Rangers fans came out, wrongly, to celebrate and were fined within days, says Isaac Andrews, yet six months after thousands of people on the streets for Bobby Storey, above, nobody was fined. Photo by Philip Magowan / Press Eye

He said Farset International community centre and hostel, where he works, was later surrounded by a crowd of 200-300 before police pushed them back, and the violence on both sides of the peace wall went on until around 1am.

Mr Andrews said “really vicious violence” continued on the Springfield Road the next night into the early hours of Friday.

“For me personally, what I witnessed over those two days was very reminiscent of what you would have seen in the early 1970s in street disorder, that’s how bad it was,” he said.

“It was ferocious at times and it was sectarian.

“It was like a flashback to the past and very frightening.
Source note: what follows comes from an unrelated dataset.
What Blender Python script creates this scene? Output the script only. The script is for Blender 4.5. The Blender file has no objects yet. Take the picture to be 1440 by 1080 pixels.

“There’s been good relations here, we’ve had our bad times but good relationships have been built up and at a drop of a hat, you can see relationships disintegrating and people going back into their trenches.”

The violence moved to north Belfast on the Friday and has not resparked since.

The PSNI has ruled out orchestration of the violence by paramilitary groups.

Mr Andrews described the violence at Lanark Way as spontaneous.

“If it had been organised by paramilitaries, it would have been a lot more serious,” he said.

“But what happened on the Springfield Road was something completely different, what I witnessed was organised, it was not spontaneous.

“These crowds did not just appear.”

Mr Andrews said social media has played a part in heightening tensions with often false reports gaining traction.

He has been involved in community work for more than 20 years, working with hard-to-reach youth during the day and voluntarily keeping the peace on interfaces in the evenings.

“For years I have built up trust and confidence with a lot of people who live along these interfaces, and if I can help out anybody or resolve anything in any way that I can, regardless of who rings me, I will be there for them,” he said.

“It’s tiring, it’s hard work, it’s risky work but if I can make anybody’s life a bit easier, I’ll be there for them.”

• Isaac Andrews described unrest in the loyalist community as “murmuring for two-three years”.

“There is a feeling of loss of identity, culture being eroded,” he said.

“In terms of Brexit, people were looking at what would happen along the border, watching the nationalist protests and all this talk that we can’t even have a camera on the border or we could return back to violence.

“Many in unionism and loyalism feel that threat was appeased and we have ended up with this Northern Ireland Protocol and another border has been created.

“You had all that built up and then the Bobby Storey funeral.

“It’s not an orange or green issue, it affects families across the divide.

“My own mother when she passed away, we had to stand and watch her final moments on this earth on a screen.

“When that investigation was over and no prosecutions followed, it was seen as another appeasement.

“The Rangers fans came out, wrongly, and within days there were fines, yet six months down the line from thousands of people being out on the streets for Storey, nobody is fined.

“And this is government breaking their own restrictions.

“And you have to put in the mix, we have been in lockdown for so long, there is frustration particularly among young people, it’s a release to get out.”